Humanities degrees: ave atque vale

Humanities degrees are falling out of favour in the UK. This month, Sheffield Hallam University nixed its English Literature course, sparking an immediate backlash from writers and others in the arts world. The University of Cumbria took similar steps last year. Aston University’s languages programmes and modern languages at Hull University have also been cancelled.

This is odd for a nation governed by humanities graduates. It also seems financially ill-advised. Fees for most British undergraduates are a flat £9,250, regardless of the costs — or benefits — of the course. Degrees in subjects such as politics are cheaper to provide than those involving fully furnished labs or state of the art computing power.

Government top-up funding reflects this discrepancy. The subsidy to arts courses was halved last year to £120 while the £1,500 provided mostly to STEM courses is being nudged nearly 5 per cent higher this academic year.

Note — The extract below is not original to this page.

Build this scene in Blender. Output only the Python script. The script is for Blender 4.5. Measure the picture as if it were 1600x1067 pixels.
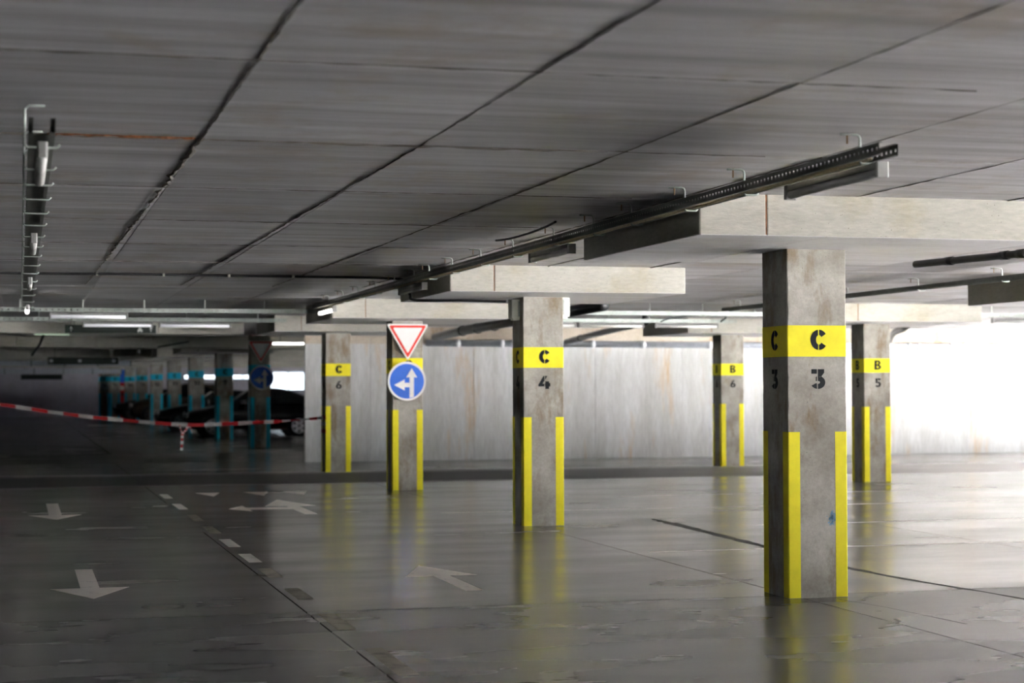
import bpy, math, random
from mathutils import Vector, Matrix

random.seed(7)
for _o in list(bpy.data.objects):
    bpy.data.objects.remove(_o, do_unlink=True)
SC = bpy.context.scene
COL = SC.collection

# ------------------------------------------------------------------ camera
F_PX, YAW, PITCH, ROLL, CAM_H = 2877.0, 0.261243, 0.024868, -0.003367, 1.6
_cy, _sy, _cp, _sp = math.cos(YAW), math.sin(YAW), math.cos(PITCH), math.sin(PITCH)
_f = Vector((_sy * _cp, _cy * _cp, _sp))
_r = Vector((_cy, -_sy, 0))
_u = _r.cross(_f)
_cr, _sr = math.cos(ROLL), math.sin(ROLL)
CR, CU, CF = _cr * _r + _sr * _u, -_sr * _r + _cr * _u, _f
cam_d = bpy.data.cameras.new('camera')
cam = bpy.data.objects.new('camera', cam_d)
COL.objects.link(cam)
m = Matrix.Identity(4)
for i in range(3):
    m[i][0], m[i][1], m[i][2] = CR[i], CU[i], -CF[i]
m[2][3] = CAM_H
cam.matrix_world = m
cam_d.sensor_fit = 'HORIZONTAL'
cam_d.sensor_width = 36.0
cam_d.lens = F_PX / 1600 * 36
cam_d.clip_end = 500
cam_d.dof.use_dof = True
cam_d.dof.focus_distance = 14.2
cam_d.dof.aperture_fstop = 2.2
SC.camera = cam

# ------------------------------------------------------------------ world, light, exposure
world = bpy.data.worlds.new('world')
SC.world = world
world.use_nodes = True
bg = world.node_tree.nodes['Background']
bg.inputs['Color'].default_value = (0.90, 0.95, 1.0, 1)
bg.inputs['Strength'].default_value = 0.31
SC.view_settings.view_transform = 'Standard'
SC.view_settings.look = 'None'
SC.view_settings.gamma = 1.0
SC.view_settings.use_curve_mapping = False
SC.view_settings.exposure = 3.8
sun_d = bpy.data.lights.new('sun', 'SUN')      # high sun over the roof: lights the yard outside, not the hall
sun_d.energy = 32.0
sun_d.angle = 0.01
sun_d.color = (1.0, 0.98, 0.96)
sun = bpy.data.objects.new('sun', sun_d)
sun.rotation_euler = Vector((0.45, 0.30, -1.0)).to_track_quat('-Z', 'Y').to_euler()
COL.objects.link(sun)
XR = 25.5            # inner face of the deep right side
XN = 17.6            # inner face of the open side along the near bays
YJOG = 26.4          # where the hall widens to XR
END_Y = 99.0
END_OPEN = [(8.4, 12.6, 2.05, 2.36), (13.0, 15.0, 1.45, 2.50)]
# openings along x = const: (x, y0, y1, z0, z1)
OPENINGS = [(XN, 1.0, 4.0, 0.0, 2.75), (XN, 4.6, 12.0, 0.0, 2.75), (XN, 12.6, 19.0, 0.0, 2.75), (XN, 19.6, 23.2, 0.0, 2.75)]
OPENINGS2 = [(XR, 27.2, 38.0, 0.0, 2.75), (XR, 50, 57, 0.7, 2.5), (XR, 66, 72, 0.7, 2.5), (XR, 81, 87, 0.7, 2.5)]
# openings along y = const: (y, x0, x1, z1)
OPEN_Y = [(YJOG, XN + 3.4, XR - 0.3, 2.75), (-10.0, 12.0, 17.0, 2.75)]


def portal(loc, rot, sx, sy):
    L = bpy.data.lights.new('daylight_portal', 'AREA')
    L.shape = 'RECTANGLE'
    L.size, L.size_y = sx, sy
    L.cycles.is_portal = True
    lo = bpy.data.objects.new('daylight_portal', L)
    lo.location = loc
    lo.rotation_euler = rot
    COL.objects.link(lo)


for x, y0, y1, z0, z1 in OPENINGS + OPENINGS2:
    portal((x + 0.3, (y0 + y1) / 2, (z0 + z1) / 2), (0, math.radians(90), 0), z1 - z0, y1 - y0)
for y, x0, x1, z1 in OPEN_Y:
    portal(((x0 + x1) / 2, y - 0.3, z1 / 2), (math.radians(90), 0, 0), x1 - x0, z1)

# ------------------------------------------------------------------ helpers
ZC = 2.93            # ceiling
ZS = 2.645           # soffit of the drop panels
YW = 39.6            # front of the back wall
ZF2 = 0.12           # floor of the far hall


def project(x, y, z):
    d = Vector((x, y, z - CAM_H))
    w = d.dot(CF)
    if w < 0.1:
        return (-1e6, -1e6)
    return (800 + F_PX * d.dot(CR) / w, 533.5 - F_PX * d.dot(CU) / w)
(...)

Yet based on the latest available data, these subsidies fail to bridge the shortfall. Deficits are most pronounced in clearly vocational subjects taken by would-be vets, dentists and doctors. Most humanities, alongside law, break even on the average student. In the treacherous world of higher education, that counts as a good outcome.

While Sheffield Hallam is at pains to point out that its move is not an attack on humanities, market forces are clearly afoot. Judged by returns on investment, paying the same for a degree in English as one in economics makes roughly as much sense as slapping an Apple stock valuation on shares in fast-fashion retailer Boohoo.

Lex chart showing teaching cost for an OfS funded FTE student for 2018/19

More often than not, arts graduates get less bang for their buck than their more scientifically minded peers. The average physics graduate earns almost a quarter more than one brandishing an English degree, according to jobs site Adzuna — though returns for the former look less impressive when previous attainment is taken into account.

That is if they end up working a graduate job at all. The initial cost to the state is smaller but humanities graduates who end up in low paid jobs contribute less in tax over the longer term. Proposals from the Office for Students tackle that by penalising courses where a quarter of students drop out or where 40 per cent or more fail to enter professional employment or further study. Readers should hold on to those arts degrees. They could one day become a collector’s item.